YOUR TASK >>
Using the entries that follow, collect the lines where the word "were" appears.

LISTED ENTRIES >>
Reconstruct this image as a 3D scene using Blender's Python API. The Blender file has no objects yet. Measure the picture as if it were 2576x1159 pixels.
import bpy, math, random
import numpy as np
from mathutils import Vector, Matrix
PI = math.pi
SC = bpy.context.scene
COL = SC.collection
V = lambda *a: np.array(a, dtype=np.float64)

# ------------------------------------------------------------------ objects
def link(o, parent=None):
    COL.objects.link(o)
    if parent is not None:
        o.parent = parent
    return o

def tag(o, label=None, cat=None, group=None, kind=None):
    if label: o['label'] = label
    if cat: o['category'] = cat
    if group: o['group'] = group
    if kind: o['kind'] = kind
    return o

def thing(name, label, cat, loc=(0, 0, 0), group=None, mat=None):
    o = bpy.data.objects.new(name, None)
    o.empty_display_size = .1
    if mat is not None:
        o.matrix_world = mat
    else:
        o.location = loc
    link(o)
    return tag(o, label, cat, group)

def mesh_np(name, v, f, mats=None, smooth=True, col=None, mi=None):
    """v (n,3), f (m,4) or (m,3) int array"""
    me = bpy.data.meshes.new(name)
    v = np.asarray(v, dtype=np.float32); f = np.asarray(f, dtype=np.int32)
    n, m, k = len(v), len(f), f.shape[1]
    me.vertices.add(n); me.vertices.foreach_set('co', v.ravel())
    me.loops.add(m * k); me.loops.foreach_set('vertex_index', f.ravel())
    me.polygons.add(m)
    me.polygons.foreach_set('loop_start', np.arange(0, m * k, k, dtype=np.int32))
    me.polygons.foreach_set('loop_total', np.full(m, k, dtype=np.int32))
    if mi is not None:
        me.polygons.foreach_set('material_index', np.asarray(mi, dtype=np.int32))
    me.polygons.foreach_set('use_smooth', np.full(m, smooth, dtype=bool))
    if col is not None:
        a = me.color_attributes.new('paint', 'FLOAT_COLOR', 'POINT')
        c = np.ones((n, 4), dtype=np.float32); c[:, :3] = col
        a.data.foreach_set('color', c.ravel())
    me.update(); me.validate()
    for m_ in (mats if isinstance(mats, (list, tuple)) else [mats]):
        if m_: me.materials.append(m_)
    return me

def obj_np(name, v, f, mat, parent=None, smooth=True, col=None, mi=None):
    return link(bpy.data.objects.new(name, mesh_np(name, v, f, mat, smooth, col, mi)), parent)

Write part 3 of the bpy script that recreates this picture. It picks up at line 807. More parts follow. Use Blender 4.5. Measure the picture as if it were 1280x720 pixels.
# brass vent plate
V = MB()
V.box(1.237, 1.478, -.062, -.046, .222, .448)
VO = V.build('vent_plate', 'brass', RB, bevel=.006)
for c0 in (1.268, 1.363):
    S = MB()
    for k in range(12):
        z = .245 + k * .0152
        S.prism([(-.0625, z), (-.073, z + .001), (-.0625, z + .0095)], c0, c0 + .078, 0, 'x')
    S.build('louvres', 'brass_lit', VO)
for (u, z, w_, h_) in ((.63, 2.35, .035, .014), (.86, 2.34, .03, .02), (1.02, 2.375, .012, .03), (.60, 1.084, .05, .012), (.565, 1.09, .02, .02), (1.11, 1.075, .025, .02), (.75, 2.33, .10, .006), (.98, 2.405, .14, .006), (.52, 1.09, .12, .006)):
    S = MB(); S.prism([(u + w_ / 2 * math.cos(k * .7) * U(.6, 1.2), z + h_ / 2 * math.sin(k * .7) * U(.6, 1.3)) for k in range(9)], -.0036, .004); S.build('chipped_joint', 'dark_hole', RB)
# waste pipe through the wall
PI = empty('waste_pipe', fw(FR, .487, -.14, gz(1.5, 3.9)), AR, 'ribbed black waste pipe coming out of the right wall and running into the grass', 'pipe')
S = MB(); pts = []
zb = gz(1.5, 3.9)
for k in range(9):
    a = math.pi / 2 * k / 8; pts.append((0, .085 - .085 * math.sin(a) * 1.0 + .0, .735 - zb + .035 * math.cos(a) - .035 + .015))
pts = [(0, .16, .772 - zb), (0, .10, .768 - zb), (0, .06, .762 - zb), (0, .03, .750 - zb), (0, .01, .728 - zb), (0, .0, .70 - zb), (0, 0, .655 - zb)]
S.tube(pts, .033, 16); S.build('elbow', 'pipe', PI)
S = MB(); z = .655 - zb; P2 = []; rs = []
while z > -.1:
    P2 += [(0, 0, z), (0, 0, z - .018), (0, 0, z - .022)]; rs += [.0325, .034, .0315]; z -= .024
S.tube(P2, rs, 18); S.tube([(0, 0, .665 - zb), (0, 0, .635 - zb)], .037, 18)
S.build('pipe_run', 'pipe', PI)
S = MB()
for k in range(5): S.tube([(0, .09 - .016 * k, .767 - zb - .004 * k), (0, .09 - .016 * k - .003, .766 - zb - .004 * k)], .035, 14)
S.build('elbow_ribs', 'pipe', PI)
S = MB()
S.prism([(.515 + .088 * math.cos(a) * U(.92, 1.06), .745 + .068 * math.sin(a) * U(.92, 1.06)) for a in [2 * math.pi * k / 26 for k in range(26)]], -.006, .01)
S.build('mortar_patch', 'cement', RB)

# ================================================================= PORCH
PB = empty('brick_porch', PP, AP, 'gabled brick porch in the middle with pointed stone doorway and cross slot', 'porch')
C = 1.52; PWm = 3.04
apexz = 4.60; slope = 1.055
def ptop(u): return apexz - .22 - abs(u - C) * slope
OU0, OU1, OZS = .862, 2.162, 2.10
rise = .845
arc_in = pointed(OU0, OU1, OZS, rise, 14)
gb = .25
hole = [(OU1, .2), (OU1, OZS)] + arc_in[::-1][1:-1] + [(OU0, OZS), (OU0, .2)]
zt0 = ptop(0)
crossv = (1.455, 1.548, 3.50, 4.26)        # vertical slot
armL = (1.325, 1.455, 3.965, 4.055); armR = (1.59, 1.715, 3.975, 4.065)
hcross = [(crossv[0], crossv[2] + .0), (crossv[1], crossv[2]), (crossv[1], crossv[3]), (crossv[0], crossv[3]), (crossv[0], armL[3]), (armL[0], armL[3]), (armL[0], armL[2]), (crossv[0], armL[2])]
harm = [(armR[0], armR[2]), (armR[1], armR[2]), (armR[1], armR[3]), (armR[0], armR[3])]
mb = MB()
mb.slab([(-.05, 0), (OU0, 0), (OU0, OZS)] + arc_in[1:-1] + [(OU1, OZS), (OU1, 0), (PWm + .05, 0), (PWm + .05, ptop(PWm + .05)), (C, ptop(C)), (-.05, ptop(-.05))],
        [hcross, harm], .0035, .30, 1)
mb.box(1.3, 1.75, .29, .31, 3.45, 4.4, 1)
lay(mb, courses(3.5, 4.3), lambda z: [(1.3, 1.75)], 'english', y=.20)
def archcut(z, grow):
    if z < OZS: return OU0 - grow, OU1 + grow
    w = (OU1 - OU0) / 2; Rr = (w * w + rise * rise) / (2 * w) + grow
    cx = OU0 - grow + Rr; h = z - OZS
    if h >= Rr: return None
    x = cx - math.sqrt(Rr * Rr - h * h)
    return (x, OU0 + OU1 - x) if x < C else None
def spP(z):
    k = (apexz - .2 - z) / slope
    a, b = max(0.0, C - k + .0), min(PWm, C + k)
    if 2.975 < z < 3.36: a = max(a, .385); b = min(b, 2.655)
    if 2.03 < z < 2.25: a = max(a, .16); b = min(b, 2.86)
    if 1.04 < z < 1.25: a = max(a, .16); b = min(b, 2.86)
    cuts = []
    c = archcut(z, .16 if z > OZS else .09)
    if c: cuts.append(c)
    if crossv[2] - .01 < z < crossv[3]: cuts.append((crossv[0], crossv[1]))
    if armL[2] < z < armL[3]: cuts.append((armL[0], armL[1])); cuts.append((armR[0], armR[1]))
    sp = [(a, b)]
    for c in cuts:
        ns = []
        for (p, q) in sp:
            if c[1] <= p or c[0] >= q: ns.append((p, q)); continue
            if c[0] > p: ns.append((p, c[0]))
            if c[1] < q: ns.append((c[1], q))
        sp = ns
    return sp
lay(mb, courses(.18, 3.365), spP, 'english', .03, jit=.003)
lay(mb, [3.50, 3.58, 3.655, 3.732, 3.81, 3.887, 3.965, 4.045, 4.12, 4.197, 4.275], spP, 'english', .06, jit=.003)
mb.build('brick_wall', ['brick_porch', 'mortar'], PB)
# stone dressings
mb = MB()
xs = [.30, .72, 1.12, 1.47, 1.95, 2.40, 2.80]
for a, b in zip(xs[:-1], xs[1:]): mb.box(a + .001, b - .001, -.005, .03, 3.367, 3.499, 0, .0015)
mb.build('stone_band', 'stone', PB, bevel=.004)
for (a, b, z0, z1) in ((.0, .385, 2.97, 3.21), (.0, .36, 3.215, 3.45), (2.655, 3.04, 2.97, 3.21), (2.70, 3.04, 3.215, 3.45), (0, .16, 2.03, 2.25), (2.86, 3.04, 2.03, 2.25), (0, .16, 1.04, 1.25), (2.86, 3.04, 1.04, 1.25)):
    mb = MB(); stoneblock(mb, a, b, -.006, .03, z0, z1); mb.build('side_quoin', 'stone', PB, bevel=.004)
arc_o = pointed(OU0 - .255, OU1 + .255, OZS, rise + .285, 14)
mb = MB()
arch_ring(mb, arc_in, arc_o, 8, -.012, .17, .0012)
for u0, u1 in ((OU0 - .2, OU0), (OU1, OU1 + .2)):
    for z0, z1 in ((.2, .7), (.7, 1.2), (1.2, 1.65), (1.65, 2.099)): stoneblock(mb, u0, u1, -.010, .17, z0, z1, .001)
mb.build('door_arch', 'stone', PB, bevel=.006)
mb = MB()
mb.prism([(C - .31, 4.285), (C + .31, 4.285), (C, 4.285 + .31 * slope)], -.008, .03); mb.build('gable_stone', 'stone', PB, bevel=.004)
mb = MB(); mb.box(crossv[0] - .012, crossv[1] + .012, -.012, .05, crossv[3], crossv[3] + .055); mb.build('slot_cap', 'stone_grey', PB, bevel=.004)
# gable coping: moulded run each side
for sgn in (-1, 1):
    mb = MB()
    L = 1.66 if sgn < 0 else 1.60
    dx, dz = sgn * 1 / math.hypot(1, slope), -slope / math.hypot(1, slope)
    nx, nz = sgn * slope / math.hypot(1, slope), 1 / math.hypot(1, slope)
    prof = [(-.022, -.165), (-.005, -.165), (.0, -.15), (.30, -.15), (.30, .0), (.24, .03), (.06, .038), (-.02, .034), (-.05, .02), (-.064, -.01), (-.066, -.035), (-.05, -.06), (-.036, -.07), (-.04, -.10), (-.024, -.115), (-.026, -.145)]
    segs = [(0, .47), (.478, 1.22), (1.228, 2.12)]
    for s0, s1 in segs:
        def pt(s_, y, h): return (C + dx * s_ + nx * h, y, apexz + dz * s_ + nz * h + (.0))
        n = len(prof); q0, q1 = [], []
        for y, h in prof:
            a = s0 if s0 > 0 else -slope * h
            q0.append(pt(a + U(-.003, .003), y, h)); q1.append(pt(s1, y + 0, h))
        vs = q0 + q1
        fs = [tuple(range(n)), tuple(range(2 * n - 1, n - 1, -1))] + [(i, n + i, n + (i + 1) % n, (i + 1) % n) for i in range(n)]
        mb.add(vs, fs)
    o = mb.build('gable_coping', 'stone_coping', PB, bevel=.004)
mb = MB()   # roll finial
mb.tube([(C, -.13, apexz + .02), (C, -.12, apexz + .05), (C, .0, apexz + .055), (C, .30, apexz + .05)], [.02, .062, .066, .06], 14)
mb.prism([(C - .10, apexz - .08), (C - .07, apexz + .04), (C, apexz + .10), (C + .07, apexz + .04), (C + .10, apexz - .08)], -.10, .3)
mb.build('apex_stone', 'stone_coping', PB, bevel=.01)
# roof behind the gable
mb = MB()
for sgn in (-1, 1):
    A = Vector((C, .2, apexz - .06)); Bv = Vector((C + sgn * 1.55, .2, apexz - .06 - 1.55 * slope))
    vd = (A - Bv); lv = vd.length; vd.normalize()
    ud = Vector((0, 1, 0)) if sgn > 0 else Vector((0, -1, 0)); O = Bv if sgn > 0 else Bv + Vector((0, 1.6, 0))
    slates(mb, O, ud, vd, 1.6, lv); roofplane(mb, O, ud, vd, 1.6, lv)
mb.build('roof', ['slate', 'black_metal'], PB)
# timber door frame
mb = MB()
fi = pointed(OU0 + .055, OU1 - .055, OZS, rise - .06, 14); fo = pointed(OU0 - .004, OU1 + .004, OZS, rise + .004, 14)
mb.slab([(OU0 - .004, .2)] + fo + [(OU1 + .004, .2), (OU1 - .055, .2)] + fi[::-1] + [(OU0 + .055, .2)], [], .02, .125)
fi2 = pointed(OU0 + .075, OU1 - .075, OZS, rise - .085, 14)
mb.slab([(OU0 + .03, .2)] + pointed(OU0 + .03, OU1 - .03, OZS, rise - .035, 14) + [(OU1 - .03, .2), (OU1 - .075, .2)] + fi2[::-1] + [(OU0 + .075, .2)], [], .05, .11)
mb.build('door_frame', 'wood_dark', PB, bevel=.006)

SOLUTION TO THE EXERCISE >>
Reconstruct this image as a 3D scene using Blender's Python API. The Blender file has no objects yet. Measure the picture as if it were 2576x1159 pixels.
Write part 3 of the bpy script that recreates this picture. It picks up at line 807. More parts follow. Use Blender 4.5. Measure the picture as if it were 1280x720 pixels.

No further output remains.